Continuing Relationship with the Taubman Approach
Ms. Gingles considers Dorothy Taubman one of the geniuses of
the 20th Century, now going into the 21st.
Recently, Ms. Gingles became an Associate of the Taubman
Seminar in New York City at Cami Hall and Lincoln Center.
Her conviction of the significance of the the Taubman
Approach has included working with Taubman Instititute
Faculty Members Taylor, Tamman and Paige in supporting the
development, promotion and spread of the knowledge of the
work of Dorothy Taubman for the long range musicality and
physical health of her students and all pianists.
Piano Teaching
As a teacher, Ms. Gingles focuses on playing with ease,
using the whole body and mind to create music most naturally
through the wide range of the qualities of the piano, as
well as how the music is constructed. All of this is
accompanied with pleasure, humor and concentration.
She teaches students of all ages: beginners, returnees,
folks changing from other instruments. Drawing from mostly
classical literature, some outstanding popular literature,
and some just plain fun things (like "The Pink Panther"),
she develops a course that suits each student, while
insisting upon accurate and high quality work as a goal.

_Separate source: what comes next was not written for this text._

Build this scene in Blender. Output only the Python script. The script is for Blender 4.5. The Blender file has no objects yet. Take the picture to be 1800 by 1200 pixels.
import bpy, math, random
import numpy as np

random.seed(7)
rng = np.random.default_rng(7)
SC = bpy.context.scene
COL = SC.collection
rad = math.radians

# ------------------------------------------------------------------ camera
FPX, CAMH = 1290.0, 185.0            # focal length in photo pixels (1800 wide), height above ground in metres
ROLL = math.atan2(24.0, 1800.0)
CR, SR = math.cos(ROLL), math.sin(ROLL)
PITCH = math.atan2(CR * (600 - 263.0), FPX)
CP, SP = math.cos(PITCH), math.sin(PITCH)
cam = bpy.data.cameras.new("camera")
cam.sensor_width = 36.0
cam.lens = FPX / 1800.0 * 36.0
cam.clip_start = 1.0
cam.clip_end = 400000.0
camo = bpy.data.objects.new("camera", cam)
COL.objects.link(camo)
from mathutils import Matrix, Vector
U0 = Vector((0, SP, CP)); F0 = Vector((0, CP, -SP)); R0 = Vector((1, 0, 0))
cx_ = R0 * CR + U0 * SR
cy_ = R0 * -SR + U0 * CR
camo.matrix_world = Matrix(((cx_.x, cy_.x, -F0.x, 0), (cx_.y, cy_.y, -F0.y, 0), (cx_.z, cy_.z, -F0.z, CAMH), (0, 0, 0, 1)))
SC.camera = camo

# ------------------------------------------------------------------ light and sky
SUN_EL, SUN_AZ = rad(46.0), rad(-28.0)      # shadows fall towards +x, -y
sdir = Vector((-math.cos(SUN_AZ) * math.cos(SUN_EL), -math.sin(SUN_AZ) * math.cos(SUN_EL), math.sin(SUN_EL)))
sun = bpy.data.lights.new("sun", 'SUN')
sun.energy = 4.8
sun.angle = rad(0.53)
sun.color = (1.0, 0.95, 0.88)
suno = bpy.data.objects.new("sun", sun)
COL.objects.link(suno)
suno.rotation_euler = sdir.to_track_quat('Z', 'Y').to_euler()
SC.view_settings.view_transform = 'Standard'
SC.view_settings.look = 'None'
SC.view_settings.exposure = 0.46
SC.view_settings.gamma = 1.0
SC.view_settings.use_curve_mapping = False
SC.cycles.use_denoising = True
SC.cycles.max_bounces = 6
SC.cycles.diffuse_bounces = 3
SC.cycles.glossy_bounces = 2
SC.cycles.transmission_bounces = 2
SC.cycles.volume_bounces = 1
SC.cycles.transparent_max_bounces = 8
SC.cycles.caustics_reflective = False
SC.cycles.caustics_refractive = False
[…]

Ensembles of mixed instruments in her studio and student
recitals is a delightful and worthwhile touch. Music making
does not have to be alone, or just with piano.
She, herself, has continued to perform several times a year
in various venues.
Other Musical Background and Activities
Ms. Gingles has had an unusual amount of other musical
experiences as part of the background upon which she draws -
learning the basics of many instruments: primarily playing
clarinet and saxophone in her high school and a professional
band, viola in the college orchestra; choral activities most
of her life (singing, accompanying [since age 12] and choral
directing); church music director positions ( including
playing the organ); early years as music educator in the
public schools, ( elementary ); and, as a unique experience,
sang with the Philadelphia Lyric Opera in the chorus in a
production of Richard Wagner's "Die Meistersinger".
She also performs as part of a piano duo, with her husband,
William (Bill). They are known as the Gingles Duo.